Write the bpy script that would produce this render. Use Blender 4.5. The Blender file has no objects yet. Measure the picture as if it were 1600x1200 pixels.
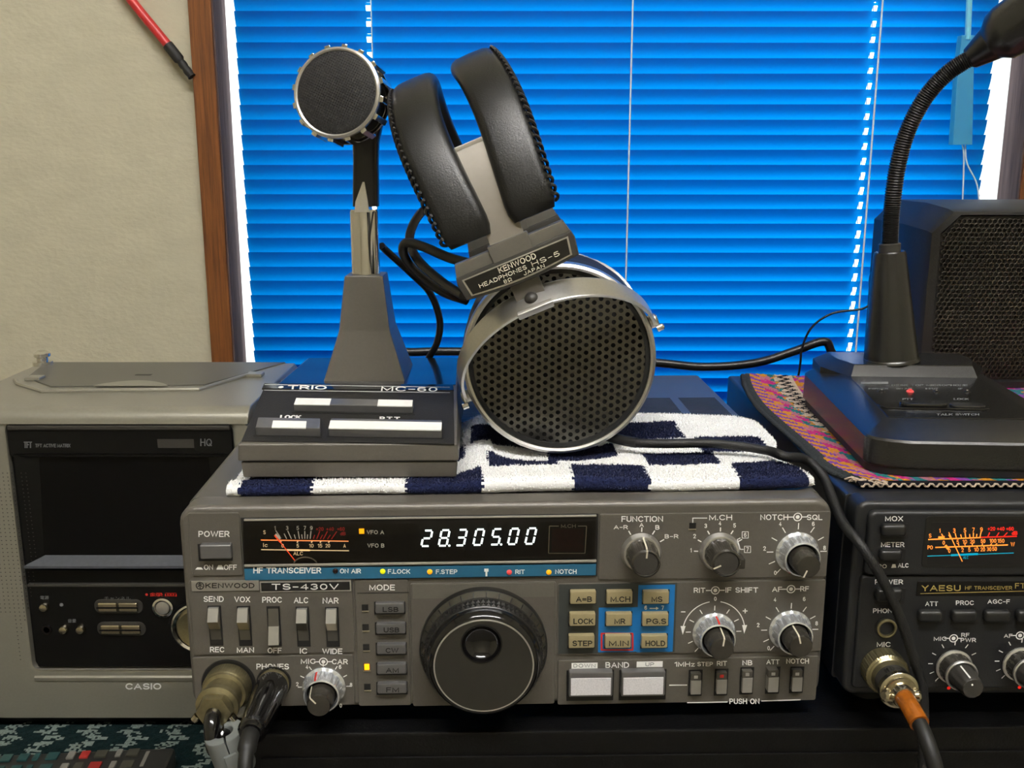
import bpy, bmesh, math, random
from mathutils import Matrix, Vector
random.seed(7)
SC = bpy.context.scene
COL = SC.collection
# ------------------------------------------------------------------ camera, world, exposure
# lengths below are millimetres of the real place (x right, y away, z up; z=0 is the top of the black case)
F_PX, PITCH, CAM = 1560.0, math.radians(12.7), Vector((0, -392, 240))
cam_data = bpy.data.cameras.new('camera'); cam = bpy.data.objects.new('camera', cam_data); COL.objects.link(cam)
cam_data.sensor_width = 36; cam_data.lens = 36 * F_PX / 1600; cam_data.clip_start = .01; cam_data.clip_end = 50
cam.location = CAM * .001; cam.rotation_euler = (math.pi / 2 - PITCH, 0, 0)
SC.camera = cam
SC.view_settings.view_transform = 'Standard'; SC.view_settings.look = 'None'
SC.view_settings.gamma = 1; SC.view_settings.use_curve_mapping = False
SC.view_settings.exposure = 0.0
W = bpy.data.worlds.new('daylight_sky'); SC.world = W; W.use_nodes = True
wn = W.node_tree.nodes; wl = W.node_tree.links
wtc = wn.new('ShaderNodeTexCoord'); wsep = wn.new('ShaderNodeSeparateXYZ'); wramp = wn.new('ShaderNodeValToRGB')
wl.new(wtc.outputs['Generated'], wsep.inputs[0]); wl.new(wsep.outputs['Z'], wramp.inputs[0])
wramp.color_ramp.elements[0].color = (.75, .8, .85, 1); wramp.color_ramp.elements[1].color = (.92, .97, 1.0, 1)
wl.new(wramp.outputs[0], wn['Background'].inputs[0])
wn['Background'].inputs[1].default_value = 6.0
FILL_W, LAMP_E = 16.0, 94.0
def area(name, loc, tgt, sx, sy, power, col):
    d = bpy.data.lights.new(name, 'AREA'); d.shape = 'RECTANGLE'; d.size = sx; d.size_y = sy; d.energy = power; d.color = col
    o = bpy.data.objects.new(name, d); COL.objects.link(o); o.location = loc
    o.rotation_euler = (Vector(tgt) - Vector(loc)).to_track_quat('-Z', 'Y').to_euler(); return o
area('outside_fill_right', (.75, 1.12, .40), (.36, .53, .2), .5, .7, FILL_W, (.95, .98, 1))  # added lamp outside the window, brightens the blind towards its right side

# ------------------------------------------------------------------ pixel -> point helpers
_c, _s = math.cos(PITCH), math.sin(PITCH)
def ray(x, y):
    a = (x - 800) / F_PX; b = (600 - y) / F_PX
    return Vector((a, _c + b * _s, -_s + b * _c))
def on_plane(x, y, p, n):
    d = ray(x, y); n = Vector(n); p = Vector(p)
    return CAM + d * ((p - CAM).dot(n) / d.dot(n))
def atY(x, y, Y): return on_plane(x, y, (0, Y, 0), (0, 1, 0))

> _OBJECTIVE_
Print the full listing exactly, dropping the pictures.

> _FULL RESPONSE_
Write the bpy script that would produce this render. Use Blender 4.5. The Blender file has no objects yet. Measure the picture as if it were 1600x1200 pixels.
import bpy, bmesh, math, random
from mathutils import Matrix, Vector
random.seed(7)
SC = bpy.context.scene
COL = SC.collection
# ------------------------------------------------------------------ camera, world, exposure
# lengths below are millimetres of the real place (x right, y away, z up; z=0 is the top of the black case)
F_PX, PITCH, CAM = 1560.0, math.radians(12.7), Vector((0, -392, 240))
cam_data = bpy.data.cameras.new('camera'); cam = bpy.data.objects.new('camera', cam_data); COL.objects.link(cam)
cam_data.sensor_width = 36; cam_data.lens = 36 * F_PX / 1600; cam_data.clip_start = .01; cam_data.clip_end = 50
cam.location = CAM * .001; cam.rotation_euler = (math.pi / 2 - PITCH, 0, 0)
SC.camera = cam
SC.view_settings.view_transform = 'Standard'; SC.view_settings.look = 'None'
SC.view_settings.gamma = 1; SC.view_settings.use_curve_mapping = False
SC.view_settings.exposure = 0.0
W = bpy.data.worlds.new('daylight_sky'); SC.world = W; W.use_nodes = True
wn = W.node_tree.nodes; wl = W.node_tree.links
wtc = wn.new('ShaderNodeTexCoord'); wsep = wn.new('ShaderNodeSeparateXYZ'); wramp = wn.new('ShaderNodeValToRGB')
wl.new(wtc.outputs['Generated'], wsep.inputs[0]); wl.new(wsep.outputs['Z'], wramp.inputs[0])
wramp.color_ramp.elements[0].color = (.75, .8, .85, 1); wramp.color_ramp.elements[1].color = (.92, .97, 1.0, 1)
wl.new(wramp.outputs[0], wn['Background'].inputs[0])
wn['Background'].inputs[1].default_value = 6.0
FILL_W, LAMP_E = 16.0, 94.0
def area(name, loc, tgt, sx, sy, power, col):
    d = bpy.data.lights.new(name, 'AREA'); d.shape = 'RECTANGLE'; d.size = sx; d.size_y = sy; d.energy = power; d.color = col
    o = bpy.data.objects.new(name, d); COL.objects.link(o); o.location = loc
    o.rotation_euler = (Vector(tgt) - Vector(loc)).to_track_quat('-Z', 'Y').to_euler(); return o
area('outside_fill_right', (.75, 1.12, .40), (.36, .53, .2), .5, .7, FILL_W, (.95, .98, 1))  # added lamp outside the window, brightens the blind towards its right side

# ------------------------------------------------------------------ pixel -> point helpers
_c, _s = math.cos(PITCH), math.sin(PITCH)
def ray(x, y):
    a = (x - 800) / F_PX; b = (600 - y) / F_PX
    return Vector((a, _c + b * _s, -_s + b * _c))
def on_plane(x, y, p, n):
    d = ray(x, y); n = Vector(n); p = Vector(p)
    return CAM + d * ((p - CAM).dot(n) / d.dot(n))
def atY(x, y, Y): return on_plane(x, y, (0, Y, 0), (0, 1, 0))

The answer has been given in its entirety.